Young Muslims go door to door to answer questions about Islam from Canadians and counter misconceptions

Chloe Farand
A rally to denounce an anti-Islam demonstration in Montreal in March 2015: REUTERS/Christinne Muschi

A group of young Muslims have been knocking on their neighbour's doors in towns across Canada to answer questions about Islam and counter misconceptions about his religion.

The initiative was part of a nation-wide education campaign called Islam Understood, which aims to shed light on who Muslims are and what they stand for.

Run by the Ahmadiyya Muslim Youth Association in Canada, they sought to counter fears about their religion which they say is currently rising in the country.

Among those meeting people was Qasid Chaudhry who met people in Barrie, Ontario.

“There’s a lot of misconceptions people have been getting about Islam. We’re trying to give people the idea that Isis is not Islam. It is a religion of peace,” Mr Chaudhry told CTV News.

Born in Canada, he added that he wanted his neighbours to understand that although he has Islamic values, he also shares their Canadian values.

“It’s amazing because a lot of times people are afraid Islamophobia is becoming a really big problem. It makes us feel that people don’t fear Islam, they fear these extremist groups,” he told the Canadian broadcaster.

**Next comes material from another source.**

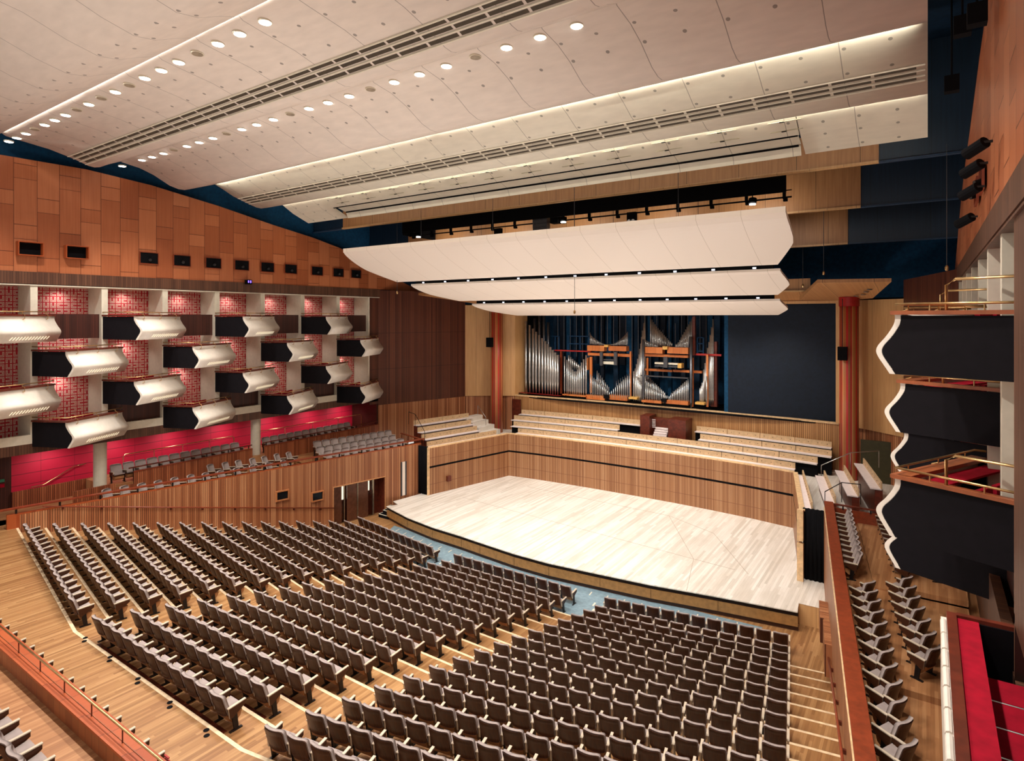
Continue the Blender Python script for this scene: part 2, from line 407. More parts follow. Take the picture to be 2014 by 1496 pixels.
# fine lines in the stage (lift edges)
m = MB()
for a, b in (((3.2, 33.2), (6.1, 31.8)), ((6.1, 31.8), (8.8, 27.6)), ((3.2, 33.2), (6.3, 27.9)), ((6.3, 27.9), (8.2, 27.75)), ((6.3, 27.9), (7.1, 24.5)), ((-8.6, 29.3), (6.3, 27.9)), ((-6.6, 33.6), (3.2, 33.2))):
    d = Vector((b[0]-a[0], b[1]-a[1])); m.obox(((a[0]+b[0])/2, (a[1]+b[1])/2, .802), (d.length, .02, .004), math.atan2(d.y, d.x))
struct('trim_2', m, plain('stage_joint', (170, 152, 132)), 'thin joint lines between the stage lifts')
# stage walls
def stagewall(name, pts, mat, label, capname=None):
    m = MB()
    for a, b in zip(pts[:-1], pts[1:]):
        m.wall(a, b, .8, 2.48, .12); m.wall(a, b, 2.48, 2.6, .12, 1) ; m.wall(a, b, 2.6, 3.74, .12)
        m.wall(a, b, 3.74, 3.8, .22, 2)
    struct(name, m, [mat, 'black', 'oakcap'], label)
stagewall('wall_stage_back', [(-9.2, 35.2)]+list(reversed(back[:-1])), 'stagewall_x', 'curved boarded wall behind the stage with a black slot')
stagewall('wall_stage_left', [(-10.66, 28.5), (-9.2, 35.2)], 'stagewall_y', 'boarded side wall at the left of the stage with a black slot')
stagewall('wall_stage_right', [(9.35, 35.0), (10.72, 28.3)], 'stagewall_y', 'boarded side wall at the right of the stage seen end on')
m = MB(); m.box(-10.78, -10.64, 28.42, 28.5, .8, 3.8); m.box(10.66, 10.9, 28.1, 28.3, .8, 2.4); m.box(10.66, 10.9, 28.1, 28.3, 2.5, 3.82)
struct('trim_3', m, 'oakcap', 'oak end posts of the stage side walls')
m = MB(); m.obox((-10.25, 29.9, 1.6), (.16, .3, .34), -.21); tag(m.build('wall_box', 'mahog_d'), 'small brown box on the left stage wall', 'box')
for s_, lab in ((-1, 'tall black curtain left of the stage beside the slatted wall'), (1, 'tall black curtain hung at the right end of the stage')):
    m = MB(); n = 16; x0, x1 = (10.84, 11.68) if s_ > 0 else (10.75, 11.5)
    top = 3.85
    vs = []; 
    for i in range(n+1):
        x = x0+(x1-x0)*i/n; y = 28.42+.05*sin(i*1.9)
        vs += [(s_*x, y, .82), (s_*x, y, top), (s_*x, y+.06, top), (s_*x, y+.06, .82)]
    fs = []
    for i in range(n):
        for k in range(4): fs.append((4*i+k, 4*i+(k+1) % 4, 4*i+4+(k+1) % 4, 4*i+4+k))
    fs += [(0, 1, 2, 3), (4*n+3, 4*n+2, 4*n+1, 4*n)]
    m.add(vs, fs); tag(m.build('stage_curtain', 'black', smooth=True), lab, 'curtain')
# steps up to the stage
e = empty('stage_steps', (-11.85, 25.7, 0), label='black stage steps with white nosings at the left stage corner', cat='steps')
for i in range(3):
    m = MB(); y0 = 25.45+.2*i; z1 = .2+.2*i; x1 = -11.15
    x0 = -11.98+.16*i
    m.box(x0+11.85, x1+11.85, y0-25.7, 26.2-25.7, z1-.2, z1); m.box(x0+11.84, x1+11.86, y0-25.71, y0-25.67, z1-.02, z1+.006, 1); m.box(x0+11.84, x0+11.88, y0-25.71, 26.2-25.7, z1-.02, z1+.006, 1)
    m.build('step', ['black', 'cream'], e)

# ------------------------------------------------------------------ side parapet walls and terraces
def between(p0, p1, f): return (p0[0]+(p1[0]-p0[0])*f, p0[1]+(p1[1]-p0[1])*f)
def yl(y): return (lwx(y), y)
def yr(y): return (rwx(y), y)
m = MB()
m.wall(yl(9.), yl(22.65), 0, 3.93, .12); m.wall(yl(22.65), yl(25.97), 2.3, 3.93, .12); m.wall(yl(25.97), yl(28.6), 0, 3.93, .12)
m.wall(yl(8.6), yl(28.6), 3.93, 3.98, .18, 1)
m.wall(yl(8.6), yl(9.), 0, 3.93, .3, 1)
struct('wall_left', m, ['slat_l', 'orange'], 'slatted oak wall along the left of the stalls with a level top')
m = MB()
m.wall(yr(28.6), yr(6.5), 0, 3.95, .1); m.wall(yr(28.6), yr(6.5), 3.95, 3.99, .14, 1)
struct('wall_right', m, ['slat_r', 'oakcap'], 'slatted oak wall along the right of the stalls')
# rail on the left wall
def lrail(name, ya, yb, z, off, w, h, label, mat='mahog', posts=None, fx=lwx, sgn=1):
    e = empty(name, (fx((ya+yb)/2), (ya+yb)/2, z), label=label, cat='rail'); ox, oy = e.location.x, e.location.y
    m = MB(); p0 = (fx(ya)-sgn*off-ox, ya-oy); p1 = (fx(yb)-sgn*off-ox, yb-oy)
    m.wall(p0, p1, 0, h, w*sgn); m.build('rail_board', mat, e)
    k = int((yb-ya)/1.3)
    for i in range(k):
        y = ya+.5+i*(yb-ya-.7)/max(1, k-1); mm = MB(); mm.box(fx(y)-sgn*(off+.05)-.03-ox, fx(y)-sgn*(off+.05)+.03-ox, y-oy-.03, y-oy+.03, -.22, 0); mm.build('post', 'steel', e)
    return e
lrail('parapet_rail', 8.4, 28.9, 4.17, .0, .2, .055, 'reddish wooden rail on short posts above the left slatted wall')
e = empty('parapet_rail', (13.3, 18, 4.1), label='wide red mahogany rail capping the right slatted wall', cat='rail')
m = MB(); a, b = yr(28.9), yr(7.5)
m.prism([(a[0]+.02-13.3, a[1]-18), (b[0]+.02-13.3, b[1]-18), (b[0]+.36-13.3, b[1]-18+.05), (a[0]+.36-13.3, a[1]-18+.05)], 0, .06); m.build('rail_board', 'mahog', e)
for i in range(14):
    y = 8.5+i*1.5; mm = MB(); mm.box(rwx(y)+.05-13.3, rwx(y)+.1-13.3, y-18, y-18+.05, -.12, 0); mm.build('post', 'steel', e)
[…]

The day of action, had reportedly been planned for some time, but it took place a day after rallies by both critics and supporters of a Parliamentary motion condemning Islamophobia took over the streets of Montreal this weekend.

The door knocking was held after a shooting spree killed six people at a Quebec City mosque earlier this year.

A French-Canadian student, who was a supporter Donald Trump and far-right French politician Marine Le Pen, has been charged in connection with the shooting.

Following the attack, Canadians raised more than £350,000 for those who had been affected by the shooting.

The Ahmadiyya Muslim Youth Association also launched a campaign to fight against radicalisation of young people in society.

The Stop the Crisis campaign was set up because of “a great need to take real and immediate action to work towards tackling and eradicating this problem of radicalisation amongst a small segment of Muslim youth”, according to its wesbite.

In December, a poll by Forum Research carried out among 1,304 Canadians, found that four in 10 people said they had unfavourable feelings against identifiable racial groups - with Muslim being the group most likely to be a target with 28 per cent of unfavourable feelings.